For Kalief Browder, it all started when he was identified from a police car by a man who accused him of stealing his backpack. He was 16 years old, walking at night with friends after attending a party in the Bronx. They did not have weapons, money or stolen objects on them. They were only a group of young black men recalling the best songs from the party. One of the police officers decided that since the mugging had occurred two weeks previously it was best to take Kalief to the police station for further investigation. Kalief went into a cell thinking that he was going to be there for a couple of hours while the police investigated, but he was locked up for 33 months in a cell in New York’s Rikers Island. Kalief was placed in solitary confinement for 800 days like a dangerous criminal; furthermore the jail’s videos show that he was subjected to beatings, abuse and torture, in the form of starvation because he, a minor, refused to admit guilt — the only option given to him by the prosecutor with the threat of a 15-year prison term if found guilty. At the end of it all there was no trial, only a three year nightmare for a minor who came out a man suffering from paranoia and depression, which eventually led to his suicide not long ago.
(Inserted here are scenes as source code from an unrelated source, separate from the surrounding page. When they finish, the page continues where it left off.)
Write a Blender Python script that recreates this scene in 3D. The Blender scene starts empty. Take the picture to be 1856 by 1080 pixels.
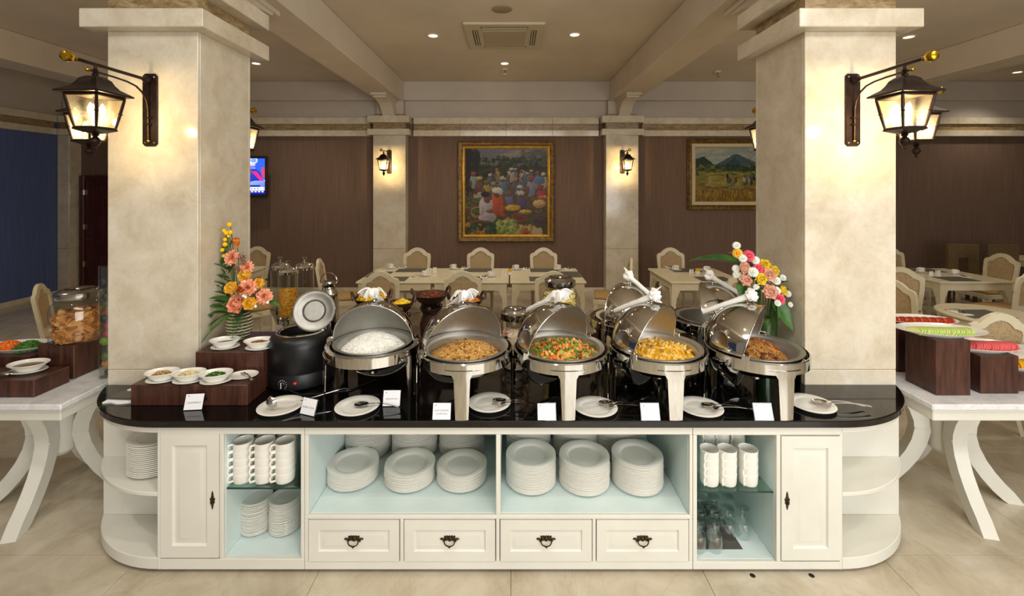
import bpy, bmesh, math, random
import numpy as np
from mathutils import Vector, Matrix
random.seed(7)
R_ = math.radians
SC = bpy.context.scene
COL = SC.collection
# ------------------------------------------------------------------ camera, world, light, exposure
F, CX, CY, EYE = 813.0, 926.0, 339.0, 2.0          # focal length (px), vanishing point, eye height (m)
cam = bpy.data.cameras.new('camera'); cam.sensor_width = 36.0; cam.lens = F / 1856 * 36
cam.shift_x = (928 - CX) / 1856; cam.shift_y = -(540 - CY) / 1856; cam.clip_start = 0.05
co = bpy.data.objects.new('camera', cam); COL.objects.link(co)
co.location = (0, 0, EYE); co.rotation_euler = (R_(90), 0, 0); SC.camera = co
SC.view_settings.view_transform = 'Standard'; SC.view_settings.look = 'None'
SC.view_settings.gamma = 1; SC.view_settings.use_curve_mapping = False
SC.view_settings.exposure = 0.14
w = bpy.data.worlds.new('world'); SC.world = w; w.use_nodes = True
w.node_tree.nodes['Background'].inputs[0].default_value = (0.95, 0.86, 0.72, 1)
w.node_tree.nodes['Background'].inputs[1].default_value = 0.23
def area(name, loc, target, sx, sy, power, colr):
    l = bpy.data.lights.new(name, 'AREA'); l.shape = 'RECTANGLE'; l.size = sx; l.size_y = sy; l.energy = power; l.color = colr
    o = bpy.data.objects.new(name, l); COL.objects.link(o); o.location = loc
    o.rotation_euler = (Vector(target) - Vector(loc)).to_track_quat('-Z', 'Y').to_euler()
    return o
area('window_standin_fill', (2.5, -2.3, 1.75), (0.5, 2.7, 1.0), 4.2, 1.9, 160, (1.0, 0.99, 0.96))  # area lamp added behind the camera, standing in for unseen windows
area('overhead_fill', (.7, .25, 3.9), (.5, 2.6, .9), 5.0, .9, 110, (1.0, 0.98, 0.94))  # unseen fill lamp added overhead to brighten the pans and lids
DOWN_W, LANTERN_W = 54, 9
# ------------------------------------------------------------------ pixel helpers (measuring only)
def on(px, py, z=0.0):
    D = F * (EYE - z) / (py - CY); return ((px - CX) * D / F, D)
def at(px, py, Y): return ((px - CX) * Y / F, Y, EYE - (py - CY) * Y / F)
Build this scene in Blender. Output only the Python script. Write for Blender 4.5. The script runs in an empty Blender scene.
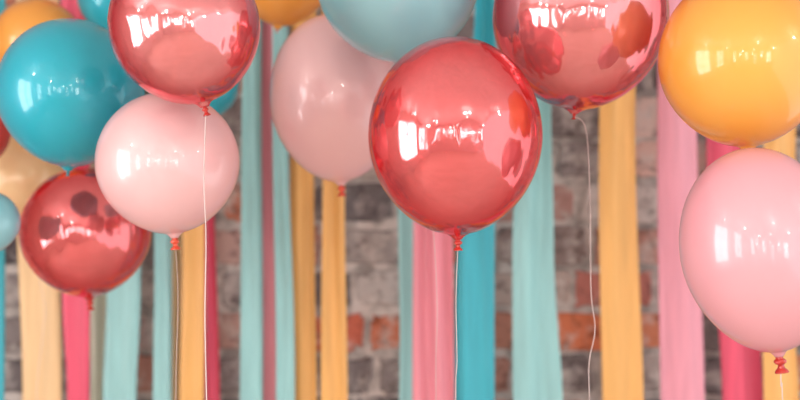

New York is an exception in the American penal system by prosecuting 16- and 17-year-olds as adults. Every year around 30,000 young people go through the justice system and, of course, 70 percent are black and Hispanic. For these young people, jail time is a guarantee while they await trial or even while the decision that there isn’t enough evidence for a trial is made, as in the case of Kalief Browder. The trial was postponed five times by prosecutors while the accused pleaded not guilty.

For many this is a more significant case than that of Michael Brown, who was murdered in Ferguson August of last year. This was not about a difficult decision taken by a man in a matter of seconds, but of a pattern supported by the police and judges in the American judicial system. We can see that in this case the willful misconduct of a government against an underage citizen is evident.

The New Yorker magazine, rapper Jay-Z and a Republican presidential candidate took interest in Kalief Browder’s case and made it visible. Otherwise, the wake at his home in the Bronx would have been one more unnoticed gathering of black families in New York. We are tired of watching movies, animations and reports about the abuse of young people in totalitarian regimes. Once in a while, Americans report on their own gruesomeness even if it’s with less advertising and fewer weeks in theaters.